FFMpeg Side by Side and Tiling Video

FFMpeg Side by Side and Tiling Video

FFMpeg has an interesting ability to join multiple video feeds together.  In the past, I had use other video editors to do this.  They were limited to 2 camera views.  In addition, the second camera screen was scaled down and much smaller than the first video.  With FFMpeg, we can join more than 2 camera feeds without resizing.  I’ll be quick and to the point in this post so try not to blink.

In this example I have 4 cameras that were “filming” the start of the STP bicycle classic.  I’m using 4 808-16 keychain cameras, all of which have external wide angle lenses attached.  The format of these cameras uses 1280×720 30fps H.264 video and 16 bit PCM mono audio sampled at 32000 Hz.  Since all of my videos use the same format, not much else needs to be done before tiling with FFPmeg.  Here are the 3 commands I used to tile my 4 videos.

ffmpeg -i "Camera1_Left.MOV" -vf "[in] scale=iw:ih, pad=2*iw:ih [left];movie=Camera2_Right.MOV, scale=iw:ih [right]; [left][right] overlay=main_w/2:0 [out]" "SideBySide_Top.MOV"
ffmpeg -i "Camera3_Left.MOV" -vf "[in] scale=iw:ih, pad=2*iw:ih [left];movie=Camera4_Right.MOV, scale=iw:ih [right]; [left][right] overlay=main_w/2:0 [out]" "SideBySide_Bottome.MOV"
ffmpeg -i "SideBySide_Top.MOV" -vf "pad=iw:2*ih [top]; movie=SideBySide_Bottome.MOV [bottom]; [top][bottom] overlay=0:main_h/2" "Tiled_4_Camera_View.MOV"

The interesting thing about the tileing method used by FFMpeg is that only one of the cameras will be used as the audio source.  The source used is the input video, not the filter video.  In this example you will hear the audio from the top left camera.

There are times when the source videos will not be the same format or orientation.  For these particular cases, the source video must be processed so all are formatted the same.  Otherwise, the results will be unpredictable.  Here are the commands I used to make this adjustment to 4 video sources that had 3 different formats.

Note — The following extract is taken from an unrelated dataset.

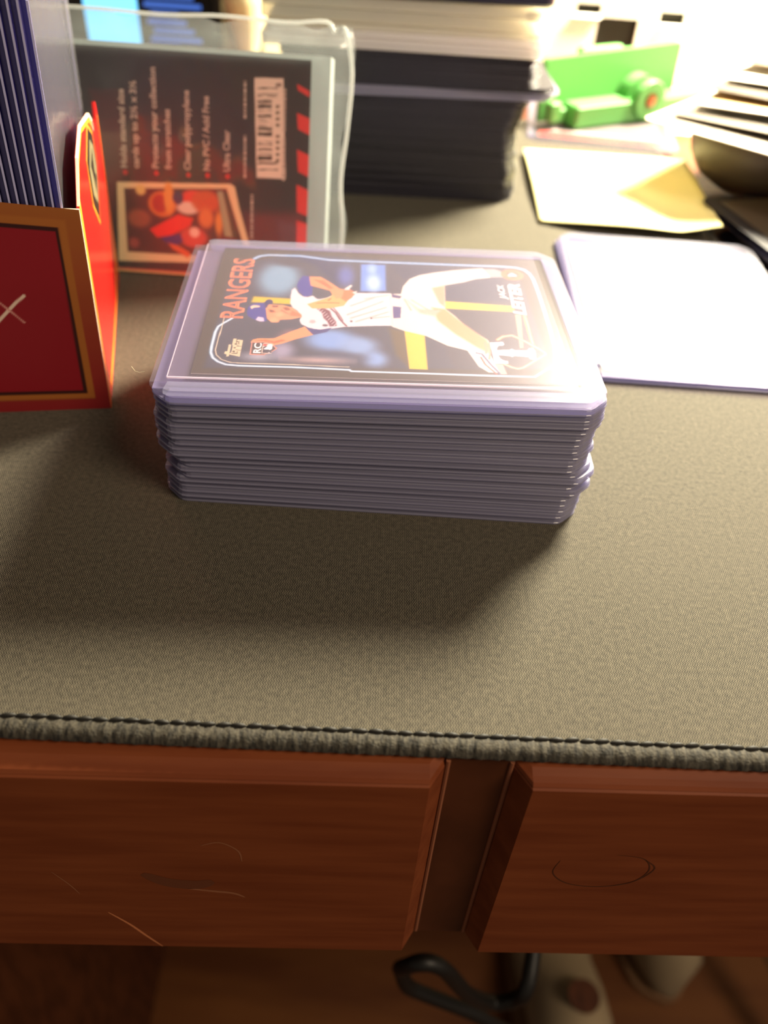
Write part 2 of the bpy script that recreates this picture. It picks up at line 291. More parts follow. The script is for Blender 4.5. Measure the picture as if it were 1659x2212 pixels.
('p',(250,248,240),0.08,[(68.79,17.12),(71.97,17.59),(72.2,16.59),(71.85,15.93),(70.76,15.81),(70.2,14.76),(70.13,13.78),(73.2,14.06),(73.73,14.61),(74.37,13.98),(77.42,14.06),(77.98,15.0),(78.88,15.23),(79.38,14.02),(79.03,10.4),(78.31,9.96),(77.55,10.31),(77.31,11.11),(74.09,11.44),(73.37,10.9),(72.81,11.33),(70.07,11.52),(70.45,9.92),(71.18,9.18),(72.06,9.02),(71.98,7.85),(68.83,7.78)]),
('e',(232,110,60),0.35,(79.39,53.37),3.17,3.24),
('e',(90,70,60),0.2,(79.39,53.37),1.6,1.76),
('p',(244,236,220),0.15,[(78.21,53.36),(79.28,54.56),(80.28,53.51),(80.61,52.5),(79.24,52.6),(78.14,52.38)]),
('p',(232,150,120),0.1,[(12.16,8.21),(12.08,14.03),(14.94,14.12),(16.35,13.33),(17.3,12.77),(18.28,11.33),(17.2,9.93),(16.94,9.06),(15.84,8.84),(15.41,8.28)]),
('p',(56,48,44),0.1,[(12.39,8.59),(12.34,13.61),(14.91,13.73),(16.24,13.04),(17.27,12.38),(17.88,11.26),(17.11,10.13),(16.85,9.26),(15.77,9.14),(15.33,8.58)]),
('p',(240,220,190),0.06,[(14.77,9.02),(14.79,13.44),(17.14,13.28),(17.04,9.05)]),
('p',(190,60,56),0.08,[(14.82,12.46),(14.87,13.14),(15.95,13.16),(15.48,12.11)]),
('p',(44,44,60),0.08,[(14.89,9.3),(14.88,11.86),(15.49,12.21),(16.99,12.6),(16.95,9.26)]),
('p',(250,246,236),0.08,[(15.11,11.06),(15.65,11.71),(16.01,12.67),(16.55,13.32),(16.99,12.6),(17.08,11.02),(16.65,10.56),(16.08,10.79),(15.29,10.75)]),
('e',(250,246,236),0.05,(16.48,9.49),0.19,0.2),
('p',(222,206,160),0.08,[(6.86,12.42),(7.44,12.38),(7.54,9.52),(7.58,7.26),(6.98,7.2),(6.95,8.09),(6.28,8.43),(6.34,9.31),(6.95,9.47)]),
('p',(222,206,160),0.08,[(7.79,8.92),(7.93,10.87),(7.69,13.15),(7.73,15.12),(8.43,15.17),(8.4,14.78),(10.05,14.56),(10.06,10.43),(9.94,7.29),(7.63,8.04),(7.47,8.54)]),
('p',(60,54,44),0.05,[(8.15,9.78),(8.63,9.74),(8.68,9.05),(8.1,9.19)]),
('p',(60,54,44),0.05,[(8.16,11.35),(8.74,11.31),(8.71,10.82),(8.22,10.85)]),
('p',(60,54,44),0.05,[(8.18,13.02),(8.86,12.97),(8.83,12.48),(8.24,12.52)]),
('p',(60,54,44),0.05,[(8.44,13.99),(9.22,13.93),(9.33,12.64),(9.13,12.66),(9.1,13.55),(8.51,13.59)]),
('p',(60,54,44),0.05,[(8.7,12.1),(10.06,11.81),(9.95,11.62),(8.78,11.8)]),
('p',(60,54,44),0.05,[(8.68,10.33),(10.04,10.14),(10.02,9.94),(8.76,10.13)]),
('p',(60,54,44),0.05,[(9.12,9.61),(9.31,9.6),(9.33,8.41),(7.96,8.51),(7.87,8.71),(9.16,8.82)]),
('p',(60,54,44),0.05,[(8.4,14.87),(8.6,14.86),(8.68,13.18),(8.48,13.2)])]
PACK_OPS=[
('p',(104,24,26),6,[(7.19,45.24),(16.45,48.35),(20.02,35.78),(15.25,26.26),(9.31,-1.08),(0.36,-1.68)]),
('p',(84,20,22),6,[(7.9,55.9),(16.76,53.98),(17.04,32.98),(9.9,32.53)]),
('p',(98,30,28),5,[(57.57,22.28),(78.43,23.63),(78.84,9.91),(57.59,8.5)]),
('l',(74,30,30),0.3,0.35,[(7.25,56.47),(12.26,48.08)]),
('l',(70,28,28),0.3,0.35,[(12.78,56.82),(6.66,47.73)]),
('l',(74,30,30),0.3,0.35,[(8.36,56.54),(13.38,48.15)]),
('l',(70,28,28),0.3,0.35,[(13.75,56.88),(7.64,47.8)]),
('l',(74,30,30),0.3,0.35,[(9.47,56.61),(14.49,48.22)]),
('l',(70,28,28),0.3,0.35,[(14.71,56.94),(8.62,47.86)]),
('l',(74,30,30),0.3,0.35,[(10.57,56.68),(15.61,48.29)]),
('l',(70,28,28),0.3,0.35,[(15.68,56.99),(9.6,47.92)]),
('l',(74,30,30),0.3,0.35,[(11.68,56.75),(16.73,48.36)]),
('l',(70,28,28),0.3,0.35,[(16.65,57.05),(10.58,47.98)]),
('l',(74,30,30),0.3,0.35,[(12.78,56.82),(17.85,48.43)]),
('l',(70,28,28),0.3,0.35,[(17.61,57.11),(11.56,48.04)]),
('l',(74,30,30),0.3,0.35,[(13.89,56.88),(18.96,48.5)]),
('l',(70,28,28),0.3,0.35,[(18.58,57.17),(12.54,48.1)]),
('l',(74,30,30),0.3,0.35,[(14.99,56.95),(20.08,48.57)]),
('l',(70,28,28),0.3,0.35,[(19.55,57.23),(13.52,48.16)]),
('l',(74,30,30),0.3,0.35,[(16.1,57.02),(21.2,48.64)]),
('l',(70,28,28),0.3,0.35,[(20.51,57.29),(14.49,48.22)]),
('p',(226,44,34),0.4,[(74.57,62.16),(78.73,60.28),(78.79,58.44),(74.96,60.35)]),
('p',(226,44,34),0.4,[(74.79,53.74),(79.12,52.26),(79.28,47.24),(75.26,48.88)]),
('p',(226,44,34),0.4,[(75.07,42.83),(79.47,41.18),(79.68,34.36),(75.59,36.07)]),
('p',(226,44,34),0.4,[(75.2,32.1),(79.66,30.4),(79.92,22.04),(75.56,23.44)]),
('p',(226,44,34),0.4,[(75.48,20.73),(80.0,19.66),(80.5,3.67),(75.92,3.36)]),
('p',(238,214,192),0.3,[(60.86,63.08),(70.3,63.45),(71.49,33.52),(61.78,33.35)]),
('p',(70,58,46),0.12,[(61.93,60.31),(68.48,60.72),(68.49,60.34),(61.93,59.94)]),
('p',(70,58,46),0.12,[(61.94,58.49),(68.51,58.9),(68.52,58.61),(61.94,58.2)]),
('p',(70,58,46),0.12,[(61.95,57.8),(68.52,58.21),(68.53,58.04),(61.95,57.63)]),
('p',(70,58,46),0.12,[(61.96,56.66),(66.66,56.96),(66.67,56.32),(61.96,56.03)]),
('p',(70,58,46),0.12,[(61.96,55.73),(66.68,56.03),(66.68,55.77),(61.97,55.48)]),
('p',(70,58,46),0.12,[(61.97,55.23),(66.68,55.52),(66.7,54.59),(61.98,54.29)]),
('p',(70,58,46),0.12,[(61.98,53.59),(66.71,53.89),(66.71,53.67),(61.98,53.38)]),
('p',(70,58,46),0.12,[(61.99,52.42),(66.72,52.72),(66.73,52.08),(62.0,51.78)]),
('p',(70,58,46),0.12,[(62.0,51.46),(66.74,51.75),(66.74,51.54),(62.0,51.24)]),
('p',(70,58,46),0.12,[(62.01,50.47),(66.75,50.77),(66.75,50.6),(62.01,50.3)]),
('p',(70,58,46),0.12,[(62.02,49.29),(66.77,49.59),(66.77,49.42),(62.02,49.12)]),
('p',(70,58,46),0.12,[(62.02,48.67),(66.78,48.97),(66.79,48.1),(62.03,47.8)]),
('p',(70,58,46),0.12,[(62.03,47.26),(66.8,47.56),(66.8,47.13),(62.03,46.83)]),
('p',(70,58,46),0.12,[(62.04,46.79),(66.8,47.09),(66.82,46.31),(62.04,46.01)]),
('p',(70,58,46),0.12,[(62.05,44.33),(66.84,44.63),(66.84,44.41),(62.06,44.11)]),
('p',(70,58,46),0.12,[(62.06,43.63),(66.85,43.93),(66.85,43.58),(62.06,43.28)]),
('p',(70,58,46),0.12,[(62.07,42.32),(66.87,42.62),(66.88,42.05),(62.08,41.75)]),
('p',(70,58,46),0.12,[(62.08,40.84),(66.89,41.15),(66.89,40.88),(62.08,40.58)]),
('p',(70,58,46),0.12,[(62.09,40.05),(66.9,40.36),(66.92,39.03),(62.1,38.72)]),
('p',(70,58,46),0.12,[(62.1,38.13),(68.86,38.56),(68.87,37.98),(62.11,37.55)]),
('p',(70,58,46),0.12,[(62.12,36.01),(68.89,36.44),(68.9,36.09),(62.12,35.66)]),
('p',(110,92,70),0.35,[(67.86,55.59),(69.16,55.59),(69.05,54.73),(67.92,54.71)]),
('p',(110,92,70),0.35,[(67.89,53.79),(69.19,53.79),(69.09,52.93),(67.95,52.9)]),
('p',(110,92,70),0.35,[(67.92,51.98),(69.22,51.97),(69.12,51.11),(67.98,51.08)]),
('p',(110,92,70),0.35,[(67.95,50.16),(69.25,50.15),(69.15,49.29),(68.01,49.26)]),
('p',(110,92,70),0.35,[(68.0,46.81),(69.31,46.81),(69.21,45.94),(68.06,45.91)]),
('p',(110,92,70),0.35,[(68.03,45.08),(69.34,45.07),(69.24,44.19),(68.09,44.16)]),
('p',(110,92,70),0.35,[(68.06,43.22),(69.38,43.22),(69.27,42.33),(68.12,42.3)]),
('p',(110,92,70),0.35,[(68.09,41.36),(69.41,41.35),(69.31,40.46),(68.15,40.44)]),
('p',(110,92,70),0.35,[(68.12,39.59),(69.44,39.59),(69.34,38.7),(68.18,38.67)]),
('p',(120,100,86),0.4,[(67.99,61.86),(69.63,61.96),(69.41,60.9),(67.54,61.2)]),
('p',(232,200,150),0.4,[(14.78,29.1),(53.05,30.87),(54.55,30.05),(56.06,23.47),(61.41,5.44),(14.04,3.58)]),
('p',(74,30,26),0.4,[(17.06,27.23),(51.74,29.27),(58.73,7.39),(17.33,6.78)]),
('e',(226,190,110),1.2,(22.68,26.99),1.74,1.62),
('e',(214,110,40),1.2,(29.91,23.0),4.82,4.11),
('e',(170,40,24),1.0,(29.05,23.15),2.63,2.87),
('e',(232,150,60),1.2,(32.16,25.18),1.74,4.91),
('e',(224,60,40),1.5,(40.41,24.9),4.37,3.27),
('e',(230,200,180),1.2,(38.61,22.34),3.95,2.05),
('e',(196,84,40),2,(44.76,24.77),4.79,3.67),
('e',(214,120,56),2,(44.68,19.45),2.64,3.31),
('e',(226,140,60),1.4,(49.04,18.08),1.32,4.16),
('e',(150,74,48),2,(21.84,17.96),3.97,2.91),
('e',(150,64,56),1.4,(19.71,9.9),1.77,1.7),
('e',(206,70,56),1.8,(40.16,12.92),4.88,3.37),
('e',(236,190,170),1,(40.64,14.63),1.76,1.68),
('e',(40,34,80),1,(35.21,25.38),1.74,2.04),
('p',(232,36,24),0.8,[(25.22,14.66),(35.06,20.06),(40.29,19.17),(39.36,16.62),(32.21,12.82),(27.77,12.11)]),
('p',(40,36,110),0.8,[(28.65,12.17),(35.77,13.89),(36.59,11.43),(32.98,9.08)]),
('p',(224,92,40),0.8,[(31.26,10.66),(34.78,10.05),(39.17,7.8),(38.24,6.04),(32.97,8.66)]),
('p',(150,158,120),0.4,[(48.49,28.25),(50.44,28.38),(53.86,13.82),(50.99,14.05)]),
('p',(40,66,44),0.3,[(50.87,28.2),(52.17,28.09),(55.4,13.93),(53.64,14.02)])]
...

ffmpeg -i 20100717_STP.png -vf 'scale=640:360:force_original_aspect_ratio=decrease,pad=640:360:x=(640-iw)/2:y=(360-ih)/2:color=gray' 20100717_STP_Scaled.png
ffmpeg -i 201207140948.MOV.png -vf scale=iw*.5:ih*.5 201207140948.MOV_Scaled.png
ffmpeg -i MINI0014.MOV.png -vf scale=iw*.5:ih*.5 MINI0014.MOV_Scaled.png
ffmpeg -i REC_0008.MOV.png -vf scale=iw*.3333:ih*.3333 REC_0008.MOV_Scaled.png

I first established the format I wanted to use and started by resizing my first source to 640×360.  This camera was one of my earliest helmet cameras and shot at 640×480 at 15fps.  Since it had a native aspect ratio of 4:3, I needed to change it to 1.7:1.  A simple scaling filter would result in distorted video with a stretch or squashed look.  To avoid the spaghetti western effect, I added padding to fill in the dead space that the source video wouldn’t cover in the new aspect ratio.

The last 3 commands simply scale the source video down to match the 640×360 format I established from the onset.  The first 2 videos in this group were from 808-16 1280×720 cameras.  The last video source is from a Mobius 1920×1080 camera.  I’m not using videos, but screenshots from those videos in this example.  However, the same commands would be used for the videos.  Here are the results.

I’ll cover some additional effects we can get from FFMpeg with the resize and padding filters.  With it, we can create boarders around videos.  This will be helpful to distinguish the different camera sources as I start to demonstrate overlays.

I hope you have enjoyed this topic and look forward to covering more about FFMpeg and the features it offers.